**GIVEN REQUEST**:
Extract the lines that hold the string "wide".

(A run of records)
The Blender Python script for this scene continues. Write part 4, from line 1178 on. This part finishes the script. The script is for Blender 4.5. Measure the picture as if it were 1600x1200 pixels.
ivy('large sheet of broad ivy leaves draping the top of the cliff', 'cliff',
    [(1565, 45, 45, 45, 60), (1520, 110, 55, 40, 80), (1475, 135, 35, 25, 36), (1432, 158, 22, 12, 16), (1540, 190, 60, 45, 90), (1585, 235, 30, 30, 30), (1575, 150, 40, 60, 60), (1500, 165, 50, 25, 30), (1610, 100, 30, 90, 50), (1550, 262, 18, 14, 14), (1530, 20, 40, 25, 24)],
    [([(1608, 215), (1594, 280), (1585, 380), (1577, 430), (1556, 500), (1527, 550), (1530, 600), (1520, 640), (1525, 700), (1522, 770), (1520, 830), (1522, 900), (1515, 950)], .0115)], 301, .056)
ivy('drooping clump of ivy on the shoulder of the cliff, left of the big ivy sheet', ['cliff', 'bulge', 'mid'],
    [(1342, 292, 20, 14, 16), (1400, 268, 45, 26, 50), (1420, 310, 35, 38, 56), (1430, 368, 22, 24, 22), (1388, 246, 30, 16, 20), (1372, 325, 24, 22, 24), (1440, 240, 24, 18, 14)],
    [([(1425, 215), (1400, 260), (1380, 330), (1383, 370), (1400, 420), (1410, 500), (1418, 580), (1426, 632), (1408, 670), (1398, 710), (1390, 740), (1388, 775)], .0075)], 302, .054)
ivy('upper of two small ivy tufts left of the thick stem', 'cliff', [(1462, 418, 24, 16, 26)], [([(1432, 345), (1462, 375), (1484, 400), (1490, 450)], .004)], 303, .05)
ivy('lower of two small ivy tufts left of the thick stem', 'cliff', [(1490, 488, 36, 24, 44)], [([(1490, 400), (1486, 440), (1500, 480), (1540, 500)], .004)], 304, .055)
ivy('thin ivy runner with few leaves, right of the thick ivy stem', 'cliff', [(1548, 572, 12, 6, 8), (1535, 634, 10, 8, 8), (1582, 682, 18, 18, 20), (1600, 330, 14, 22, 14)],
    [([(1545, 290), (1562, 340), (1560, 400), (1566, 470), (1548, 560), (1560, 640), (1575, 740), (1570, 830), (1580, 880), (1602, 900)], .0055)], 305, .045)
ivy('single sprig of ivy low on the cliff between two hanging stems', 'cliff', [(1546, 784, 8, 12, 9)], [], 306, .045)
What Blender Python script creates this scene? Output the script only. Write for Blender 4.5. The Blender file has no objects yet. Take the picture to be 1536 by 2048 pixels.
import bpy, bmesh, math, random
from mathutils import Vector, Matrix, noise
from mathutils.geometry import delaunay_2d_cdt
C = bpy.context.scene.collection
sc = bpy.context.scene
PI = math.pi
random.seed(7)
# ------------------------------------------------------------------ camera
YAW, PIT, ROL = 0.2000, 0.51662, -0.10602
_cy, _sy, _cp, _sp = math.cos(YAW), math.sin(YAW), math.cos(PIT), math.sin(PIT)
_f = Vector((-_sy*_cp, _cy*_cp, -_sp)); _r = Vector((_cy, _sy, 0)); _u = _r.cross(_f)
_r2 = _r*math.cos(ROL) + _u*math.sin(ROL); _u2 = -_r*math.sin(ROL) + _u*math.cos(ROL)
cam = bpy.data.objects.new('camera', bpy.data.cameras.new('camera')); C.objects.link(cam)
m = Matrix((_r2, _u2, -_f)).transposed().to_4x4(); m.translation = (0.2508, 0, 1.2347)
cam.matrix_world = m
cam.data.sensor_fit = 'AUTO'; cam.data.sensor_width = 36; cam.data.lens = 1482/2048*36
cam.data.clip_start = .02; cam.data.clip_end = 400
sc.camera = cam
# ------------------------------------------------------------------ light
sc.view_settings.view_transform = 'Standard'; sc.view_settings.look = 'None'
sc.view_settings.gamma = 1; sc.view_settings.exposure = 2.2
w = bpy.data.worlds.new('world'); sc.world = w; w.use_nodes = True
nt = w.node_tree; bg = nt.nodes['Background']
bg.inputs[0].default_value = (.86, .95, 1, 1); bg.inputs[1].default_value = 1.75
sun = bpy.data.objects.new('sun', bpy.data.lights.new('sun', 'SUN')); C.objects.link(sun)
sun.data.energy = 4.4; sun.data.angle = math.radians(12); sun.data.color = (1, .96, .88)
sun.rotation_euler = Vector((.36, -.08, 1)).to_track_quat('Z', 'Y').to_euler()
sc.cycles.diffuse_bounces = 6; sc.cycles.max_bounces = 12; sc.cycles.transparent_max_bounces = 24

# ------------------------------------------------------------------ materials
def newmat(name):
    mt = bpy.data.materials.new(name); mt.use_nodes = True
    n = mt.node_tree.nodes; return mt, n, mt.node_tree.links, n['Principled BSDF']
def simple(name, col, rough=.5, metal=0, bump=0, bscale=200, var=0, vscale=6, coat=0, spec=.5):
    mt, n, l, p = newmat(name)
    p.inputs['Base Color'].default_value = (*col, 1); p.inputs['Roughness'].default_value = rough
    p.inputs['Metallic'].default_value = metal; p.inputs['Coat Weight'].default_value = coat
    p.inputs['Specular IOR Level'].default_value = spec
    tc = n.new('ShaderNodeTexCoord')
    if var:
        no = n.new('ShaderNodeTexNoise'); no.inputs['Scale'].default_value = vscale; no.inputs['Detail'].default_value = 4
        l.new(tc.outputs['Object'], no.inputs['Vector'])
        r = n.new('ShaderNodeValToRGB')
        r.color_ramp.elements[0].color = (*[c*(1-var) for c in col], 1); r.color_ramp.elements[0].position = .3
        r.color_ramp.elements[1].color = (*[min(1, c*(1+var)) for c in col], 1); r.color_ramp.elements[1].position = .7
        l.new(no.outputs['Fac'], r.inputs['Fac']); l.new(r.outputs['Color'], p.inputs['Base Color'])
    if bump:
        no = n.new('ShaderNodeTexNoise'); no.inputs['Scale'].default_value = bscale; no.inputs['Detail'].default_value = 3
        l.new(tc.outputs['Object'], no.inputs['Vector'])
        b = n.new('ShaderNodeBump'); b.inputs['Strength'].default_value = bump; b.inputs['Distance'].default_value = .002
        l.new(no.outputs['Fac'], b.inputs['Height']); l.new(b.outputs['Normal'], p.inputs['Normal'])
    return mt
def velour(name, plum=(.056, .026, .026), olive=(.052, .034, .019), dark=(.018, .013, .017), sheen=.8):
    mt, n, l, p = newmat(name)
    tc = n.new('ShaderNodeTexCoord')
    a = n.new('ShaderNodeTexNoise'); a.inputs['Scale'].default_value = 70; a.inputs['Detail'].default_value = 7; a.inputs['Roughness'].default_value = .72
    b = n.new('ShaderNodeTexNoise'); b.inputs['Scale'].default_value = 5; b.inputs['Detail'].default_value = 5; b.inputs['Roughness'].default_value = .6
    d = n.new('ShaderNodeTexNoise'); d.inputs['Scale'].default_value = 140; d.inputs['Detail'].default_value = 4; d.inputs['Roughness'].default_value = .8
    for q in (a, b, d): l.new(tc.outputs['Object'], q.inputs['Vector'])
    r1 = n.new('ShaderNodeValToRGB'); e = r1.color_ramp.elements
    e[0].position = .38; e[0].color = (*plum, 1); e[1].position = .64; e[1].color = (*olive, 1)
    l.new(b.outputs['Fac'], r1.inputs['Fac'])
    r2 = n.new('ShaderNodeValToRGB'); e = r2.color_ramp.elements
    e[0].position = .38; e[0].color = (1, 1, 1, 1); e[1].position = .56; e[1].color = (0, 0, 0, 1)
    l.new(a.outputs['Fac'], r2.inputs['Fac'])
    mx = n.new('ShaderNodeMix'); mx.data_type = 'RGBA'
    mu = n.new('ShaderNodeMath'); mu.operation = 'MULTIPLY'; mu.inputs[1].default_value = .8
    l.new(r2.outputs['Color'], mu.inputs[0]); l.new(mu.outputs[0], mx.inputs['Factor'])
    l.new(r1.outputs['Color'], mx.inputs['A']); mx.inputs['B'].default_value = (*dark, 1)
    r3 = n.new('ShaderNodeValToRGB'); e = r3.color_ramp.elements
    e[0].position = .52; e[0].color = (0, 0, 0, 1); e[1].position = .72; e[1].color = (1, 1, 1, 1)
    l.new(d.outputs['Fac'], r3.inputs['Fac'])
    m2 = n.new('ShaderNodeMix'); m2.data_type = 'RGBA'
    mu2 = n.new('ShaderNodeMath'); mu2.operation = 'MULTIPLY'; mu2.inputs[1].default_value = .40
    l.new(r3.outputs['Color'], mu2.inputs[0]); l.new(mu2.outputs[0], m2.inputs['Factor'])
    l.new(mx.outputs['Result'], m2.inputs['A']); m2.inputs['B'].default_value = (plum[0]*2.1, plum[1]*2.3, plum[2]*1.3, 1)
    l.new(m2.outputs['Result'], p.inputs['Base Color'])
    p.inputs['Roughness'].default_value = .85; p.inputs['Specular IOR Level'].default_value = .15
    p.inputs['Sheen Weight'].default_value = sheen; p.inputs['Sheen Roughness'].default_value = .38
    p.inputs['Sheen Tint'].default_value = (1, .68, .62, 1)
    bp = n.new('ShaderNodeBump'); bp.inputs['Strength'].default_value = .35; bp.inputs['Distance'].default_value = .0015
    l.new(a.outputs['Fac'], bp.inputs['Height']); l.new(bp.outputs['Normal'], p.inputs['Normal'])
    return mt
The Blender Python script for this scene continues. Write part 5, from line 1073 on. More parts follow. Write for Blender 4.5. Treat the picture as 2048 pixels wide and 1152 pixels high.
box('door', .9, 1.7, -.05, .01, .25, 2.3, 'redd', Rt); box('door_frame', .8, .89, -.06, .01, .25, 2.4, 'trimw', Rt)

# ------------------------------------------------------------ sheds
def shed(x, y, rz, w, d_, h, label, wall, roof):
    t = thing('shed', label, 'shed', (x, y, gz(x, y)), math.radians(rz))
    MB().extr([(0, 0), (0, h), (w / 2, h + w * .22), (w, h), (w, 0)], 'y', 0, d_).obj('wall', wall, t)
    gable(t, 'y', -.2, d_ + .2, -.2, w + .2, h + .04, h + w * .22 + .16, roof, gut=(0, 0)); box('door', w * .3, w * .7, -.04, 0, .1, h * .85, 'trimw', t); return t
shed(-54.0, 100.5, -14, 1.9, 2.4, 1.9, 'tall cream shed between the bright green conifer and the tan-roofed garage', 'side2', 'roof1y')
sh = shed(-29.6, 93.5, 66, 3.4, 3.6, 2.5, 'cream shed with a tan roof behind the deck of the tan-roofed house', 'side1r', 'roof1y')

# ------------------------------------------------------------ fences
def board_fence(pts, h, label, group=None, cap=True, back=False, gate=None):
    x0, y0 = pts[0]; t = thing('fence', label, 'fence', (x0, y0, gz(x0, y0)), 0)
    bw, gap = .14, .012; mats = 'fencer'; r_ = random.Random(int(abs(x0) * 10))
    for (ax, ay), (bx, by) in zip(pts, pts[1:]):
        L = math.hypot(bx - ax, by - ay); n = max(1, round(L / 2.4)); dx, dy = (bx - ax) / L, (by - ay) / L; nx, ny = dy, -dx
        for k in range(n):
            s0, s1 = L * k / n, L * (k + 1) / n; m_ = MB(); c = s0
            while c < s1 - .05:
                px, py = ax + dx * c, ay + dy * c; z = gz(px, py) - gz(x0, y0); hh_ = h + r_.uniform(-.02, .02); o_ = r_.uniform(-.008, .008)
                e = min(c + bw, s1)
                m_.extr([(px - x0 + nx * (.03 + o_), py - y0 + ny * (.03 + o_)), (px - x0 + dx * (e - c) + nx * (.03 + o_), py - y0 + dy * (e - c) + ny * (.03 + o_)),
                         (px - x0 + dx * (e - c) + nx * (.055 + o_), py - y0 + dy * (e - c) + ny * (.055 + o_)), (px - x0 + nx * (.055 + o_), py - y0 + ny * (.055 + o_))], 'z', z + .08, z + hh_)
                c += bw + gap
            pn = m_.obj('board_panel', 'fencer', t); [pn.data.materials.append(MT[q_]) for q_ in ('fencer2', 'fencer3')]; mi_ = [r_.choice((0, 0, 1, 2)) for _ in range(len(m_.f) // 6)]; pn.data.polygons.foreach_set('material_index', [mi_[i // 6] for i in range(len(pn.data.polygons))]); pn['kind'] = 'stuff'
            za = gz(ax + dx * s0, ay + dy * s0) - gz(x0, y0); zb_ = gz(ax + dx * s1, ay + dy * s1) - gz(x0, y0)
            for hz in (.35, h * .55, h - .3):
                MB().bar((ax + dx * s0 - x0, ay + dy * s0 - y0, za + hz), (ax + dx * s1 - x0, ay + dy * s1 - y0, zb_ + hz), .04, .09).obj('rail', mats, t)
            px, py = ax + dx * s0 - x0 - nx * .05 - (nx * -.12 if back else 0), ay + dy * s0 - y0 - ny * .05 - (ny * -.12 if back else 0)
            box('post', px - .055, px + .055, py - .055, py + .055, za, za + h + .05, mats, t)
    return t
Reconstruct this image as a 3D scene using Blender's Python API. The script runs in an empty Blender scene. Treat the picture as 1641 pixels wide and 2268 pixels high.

**CORRECT RESPONSE**:
The Blender Python script for this scene continues. Write part 5, from line 1073 on. More parts follow. Write for Blender 4.5. Treat the picture as 2048 pixels wide and 1152 pixels high.
Reconstruct this image as a 3D scene using Blender's Python API. The script runs in an empty Blender scene. Treat the picture as 1641 pixels wide and 2268 pixels high.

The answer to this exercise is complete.